*What the task asks*: Extract, unchanged, each line of the listing below from its first line through the line that contains "COL = SC.collection", inclusive, and nothing else.
-- Start Supplied data --
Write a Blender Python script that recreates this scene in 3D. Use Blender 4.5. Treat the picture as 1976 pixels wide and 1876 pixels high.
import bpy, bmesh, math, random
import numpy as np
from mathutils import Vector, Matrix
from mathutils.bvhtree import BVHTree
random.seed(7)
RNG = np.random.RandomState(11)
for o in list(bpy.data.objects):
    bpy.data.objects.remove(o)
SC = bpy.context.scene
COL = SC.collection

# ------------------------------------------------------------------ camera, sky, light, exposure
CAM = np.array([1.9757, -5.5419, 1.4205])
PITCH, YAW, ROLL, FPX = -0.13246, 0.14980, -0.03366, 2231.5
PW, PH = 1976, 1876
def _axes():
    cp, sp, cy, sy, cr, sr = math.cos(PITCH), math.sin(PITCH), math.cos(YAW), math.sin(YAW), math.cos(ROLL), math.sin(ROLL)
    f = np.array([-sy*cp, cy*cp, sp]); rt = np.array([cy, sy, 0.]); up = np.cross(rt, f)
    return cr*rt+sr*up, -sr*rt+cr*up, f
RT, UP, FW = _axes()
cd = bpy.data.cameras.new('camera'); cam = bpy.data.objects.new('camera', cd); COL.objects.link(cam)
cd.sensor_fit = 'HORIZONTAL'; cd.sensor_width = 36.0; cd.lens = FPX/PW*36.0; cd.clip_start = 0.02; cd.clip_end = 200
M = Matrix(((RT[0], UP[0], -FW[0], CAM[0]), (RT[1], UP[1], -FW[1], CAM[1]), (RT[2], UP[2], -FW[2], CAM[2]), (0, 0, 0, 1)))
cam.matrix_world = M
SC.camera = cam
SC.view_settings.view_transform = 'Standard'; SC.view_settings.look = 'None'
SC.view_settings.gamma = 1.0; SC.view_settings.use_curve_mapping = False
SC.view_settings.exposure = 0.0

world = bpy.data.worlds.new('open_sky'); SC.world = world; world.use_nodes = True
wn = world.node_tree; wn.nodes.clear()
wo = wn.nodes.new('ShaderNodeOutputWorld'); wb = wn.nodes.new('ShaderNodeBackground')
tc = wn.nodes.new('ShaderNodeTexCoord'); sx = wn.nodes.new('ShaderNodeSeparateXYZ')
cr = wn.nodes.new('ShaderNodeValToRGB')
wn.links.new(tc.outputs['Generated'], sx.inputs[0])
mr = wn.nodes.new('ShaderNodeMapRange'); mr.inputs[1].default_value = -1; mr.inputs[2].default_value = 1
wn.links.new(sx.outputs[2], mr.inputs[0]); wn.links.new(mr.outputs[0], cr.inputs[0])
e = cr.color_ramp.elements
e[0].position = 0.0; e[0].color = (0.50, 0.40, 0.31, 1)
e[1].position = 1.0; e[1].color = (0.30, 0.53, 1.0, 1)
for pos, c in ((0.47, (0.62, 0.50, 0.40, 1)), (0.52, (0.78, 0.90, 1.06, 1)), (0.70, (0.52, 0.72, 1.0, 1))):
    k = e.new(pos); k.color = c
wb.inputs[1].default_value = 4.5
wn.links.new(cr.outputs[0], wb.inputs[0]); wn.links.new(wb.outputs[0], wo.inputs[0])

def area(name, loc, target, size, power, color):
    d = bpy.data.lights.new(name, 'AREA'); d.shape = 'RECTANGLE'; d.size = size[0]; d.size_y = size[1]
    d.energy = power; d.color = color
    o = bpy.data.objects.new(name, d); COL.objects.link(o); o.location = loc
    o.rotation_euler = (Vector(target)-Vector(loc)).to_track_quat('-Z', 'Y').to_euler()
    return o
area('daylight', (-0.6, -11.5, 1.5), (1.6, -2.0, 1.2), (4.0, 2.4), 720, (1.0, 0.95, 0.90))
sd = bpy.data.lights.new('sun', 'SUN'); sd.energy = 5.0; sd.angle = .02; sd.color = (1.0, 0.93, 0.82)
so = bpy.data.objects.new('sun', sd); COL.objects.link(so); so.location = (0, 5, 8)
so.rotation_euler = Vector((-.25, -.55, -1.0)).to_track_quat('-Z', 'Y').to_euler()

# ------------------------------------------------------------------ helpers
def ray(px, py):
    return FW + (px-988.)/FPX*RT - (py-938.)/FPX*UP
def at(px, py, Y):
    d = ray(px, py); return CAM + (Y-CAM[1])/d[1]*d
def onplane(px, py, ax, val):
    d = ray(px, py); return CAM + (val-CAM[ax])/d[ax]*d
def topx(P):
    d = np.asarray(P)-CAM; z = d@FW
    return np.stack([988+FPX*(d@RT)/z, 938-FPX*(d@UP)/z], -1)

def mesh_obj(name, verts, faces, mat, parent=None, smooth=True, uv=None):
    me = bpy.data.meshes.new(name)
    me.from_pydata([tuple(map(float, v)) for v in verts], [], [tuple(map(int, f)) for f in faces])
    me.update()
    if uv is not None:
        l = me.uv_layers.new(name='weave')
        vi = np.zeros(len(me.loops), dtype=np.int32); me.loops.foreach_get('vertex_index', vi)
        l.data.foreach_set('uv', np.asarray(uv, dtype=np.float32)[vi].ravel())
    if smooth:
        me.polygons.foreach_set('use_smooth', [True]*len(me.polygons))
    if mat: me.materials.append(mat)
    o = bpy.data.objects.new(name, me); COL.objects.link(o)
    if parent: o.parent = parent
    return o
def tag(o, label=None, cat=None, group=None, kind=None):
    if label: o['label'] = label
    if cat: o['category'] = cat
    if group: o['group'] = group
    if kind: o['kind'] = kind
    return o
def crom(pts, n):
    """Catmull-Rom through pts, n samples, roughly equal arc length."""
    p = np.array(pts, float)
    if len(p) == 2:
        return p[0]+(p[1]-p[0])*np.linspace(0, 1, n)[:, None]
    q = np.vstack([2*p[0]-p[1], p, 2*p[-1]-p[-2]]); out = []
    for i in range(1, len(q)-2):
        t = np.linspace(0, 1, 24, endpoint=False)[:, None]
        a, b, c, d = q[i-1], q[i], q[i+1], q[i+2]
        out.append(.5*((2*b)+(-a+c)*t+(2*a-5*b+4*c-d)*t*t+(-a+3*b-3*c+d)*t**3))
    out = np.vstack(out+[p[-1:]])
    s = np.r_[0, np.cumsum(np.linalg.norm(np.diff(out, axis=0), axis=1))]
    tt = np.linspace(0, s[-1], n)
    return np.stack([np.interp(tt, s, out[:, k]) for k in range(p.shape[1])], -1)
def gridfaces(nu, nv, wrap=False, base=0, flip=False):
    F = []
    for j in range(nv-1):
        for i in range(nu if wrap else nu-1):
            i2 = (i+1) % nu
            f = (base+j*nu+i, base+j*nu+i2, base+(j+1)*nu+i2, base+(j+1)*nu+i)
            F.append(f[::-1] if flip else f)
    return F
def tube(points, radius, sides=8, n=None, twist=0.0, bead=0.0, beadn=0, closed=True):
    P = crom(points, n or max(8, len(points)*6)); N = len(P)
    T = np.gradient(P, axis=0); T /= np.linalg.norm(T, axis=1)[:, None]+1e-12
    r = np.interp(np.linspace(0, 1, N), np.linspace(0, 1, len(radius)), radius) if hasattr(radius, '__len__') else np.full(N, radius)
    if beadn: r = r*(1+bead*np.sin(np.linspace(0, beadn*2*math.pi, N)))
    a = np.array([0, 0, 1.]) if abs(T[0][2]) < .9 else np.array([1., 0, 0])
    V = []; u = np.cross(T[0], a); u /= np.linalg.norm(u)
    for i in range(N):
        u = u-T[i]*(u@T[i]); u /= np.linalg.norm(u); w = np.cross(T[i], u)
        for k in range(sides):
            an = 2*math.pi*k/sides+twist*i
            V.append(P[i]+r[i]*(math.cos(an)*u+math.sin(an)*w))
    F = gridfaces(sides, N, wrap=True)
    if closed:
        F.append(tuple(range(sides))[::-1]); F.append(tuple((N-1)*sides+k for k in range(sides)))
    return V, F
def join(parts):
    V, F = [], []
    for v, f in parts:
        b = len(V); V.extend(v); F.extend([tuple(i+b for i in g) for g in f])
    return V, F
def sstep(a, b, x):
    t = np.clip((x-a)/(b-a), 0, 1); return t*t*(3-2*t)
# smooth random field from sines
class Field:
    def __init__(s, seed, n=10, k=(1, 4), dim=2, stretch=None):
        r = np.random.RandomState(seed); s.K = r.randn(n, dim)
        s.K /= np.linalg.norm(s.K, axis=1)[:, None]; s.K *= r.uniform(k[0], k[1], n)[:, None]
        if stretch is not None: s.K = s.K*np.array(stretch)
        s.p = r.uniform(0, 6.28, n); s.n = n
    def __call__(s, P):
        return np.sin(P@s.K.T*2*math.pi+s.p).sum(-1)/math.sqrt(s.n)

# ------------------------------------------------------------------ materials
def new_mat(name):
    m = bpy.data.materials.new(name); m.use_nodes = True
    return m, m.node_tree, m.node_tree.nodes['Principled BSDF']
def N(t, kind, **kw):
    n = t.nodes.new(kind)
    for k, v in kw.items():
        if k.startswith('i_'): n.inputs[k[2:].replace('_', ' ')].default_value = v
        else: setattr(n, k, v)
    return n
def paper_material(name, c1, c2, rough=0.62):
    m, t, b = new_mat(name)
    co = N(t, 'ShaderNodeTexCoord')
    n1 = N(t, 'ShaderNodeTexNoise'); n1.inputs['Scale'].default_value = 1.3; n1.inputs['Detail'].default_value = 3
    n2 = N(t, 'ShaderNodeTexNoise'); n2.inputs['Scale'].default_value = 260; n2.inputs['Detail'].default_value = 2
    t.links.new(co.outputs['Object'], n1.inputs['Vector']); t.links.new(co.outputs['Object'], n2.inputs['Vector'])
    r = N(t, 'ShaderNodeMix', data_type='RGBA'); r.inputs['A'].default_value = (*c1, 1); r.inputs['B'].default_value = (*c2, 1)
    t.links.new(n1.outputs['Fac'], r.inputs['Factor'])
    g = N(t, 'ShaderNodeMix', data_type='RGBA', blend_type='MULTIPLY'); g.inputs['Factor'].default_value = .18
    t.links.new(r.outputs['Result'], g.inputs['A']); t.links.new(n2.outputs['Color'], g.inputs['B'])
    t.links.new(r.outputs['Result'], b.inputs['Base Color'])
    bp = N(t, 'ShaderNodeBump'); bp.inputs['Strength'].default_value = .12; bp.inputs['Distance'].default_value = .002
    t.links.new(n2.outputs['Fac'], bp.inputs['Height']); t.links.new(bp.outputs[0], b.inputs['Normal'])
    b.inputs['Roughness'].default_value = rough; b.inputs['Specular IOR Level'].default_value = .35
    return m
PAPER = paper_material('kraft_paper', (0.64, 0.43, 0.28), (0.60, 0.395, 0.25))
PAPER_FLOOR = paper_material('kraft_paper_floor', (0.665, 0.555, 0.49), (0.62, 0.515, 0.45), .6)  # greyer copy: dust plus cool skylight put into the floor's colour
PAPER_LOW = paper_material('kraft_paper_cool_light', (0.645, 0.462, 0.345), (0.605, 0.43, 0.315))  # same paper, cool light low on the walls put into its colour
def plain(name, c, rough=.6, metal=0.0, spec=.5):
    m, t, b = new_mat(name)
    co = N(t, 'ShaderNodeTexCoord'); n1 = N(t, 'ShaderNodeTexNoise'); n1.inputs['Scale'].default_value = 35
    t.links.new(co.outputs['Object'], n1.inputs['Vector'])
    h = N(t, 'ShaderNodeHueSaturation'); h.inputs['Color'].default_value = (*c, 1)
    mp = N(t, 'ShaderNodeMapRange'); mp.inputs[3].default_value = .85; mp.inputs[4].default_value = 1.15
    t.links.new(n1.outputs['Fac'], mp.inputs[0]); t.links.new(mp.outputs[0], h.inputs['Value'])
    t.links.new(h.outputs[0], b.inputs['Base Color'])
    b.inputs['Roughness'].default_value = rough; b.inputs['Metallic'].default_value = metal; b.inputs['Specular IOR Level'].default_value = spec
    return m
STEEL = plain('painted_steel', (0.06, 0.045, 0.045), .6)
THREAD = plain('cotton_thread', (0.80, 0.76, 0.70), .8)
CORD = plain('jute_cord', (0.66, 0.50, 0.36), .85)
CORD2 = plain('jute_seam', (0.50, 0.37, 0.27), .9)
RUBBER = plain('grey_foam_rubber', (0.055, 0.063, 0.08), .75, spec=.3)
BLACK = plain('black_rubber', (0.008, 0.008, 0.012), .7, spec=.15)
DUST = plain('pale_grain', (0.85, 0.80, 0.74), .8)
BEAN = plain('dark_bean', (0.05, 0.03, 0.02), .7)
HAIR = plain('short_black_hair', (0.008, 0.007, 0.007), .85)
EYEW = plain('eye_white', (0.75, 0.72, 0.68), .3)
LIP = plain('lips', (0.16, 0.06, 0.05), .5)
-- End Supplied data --
*Correct output*:
Write a Blender Python script that recreates this scene in 3D. Use Blender 4.5. Treat the picture as 1976 pixels wide and 1876 pixels high.
import bpy, bmesh, math, random
import numpy as np
from mathutils import Vector, Matrix
from mathutils.bvhtree import BVHTree
random.seed(7)
RNG = np.random.RandomState(11)
for o in list(bpy.data.objects):
    bpy.data.objects.remove(o)
SC = bpy.context.scene
COL = SC.collection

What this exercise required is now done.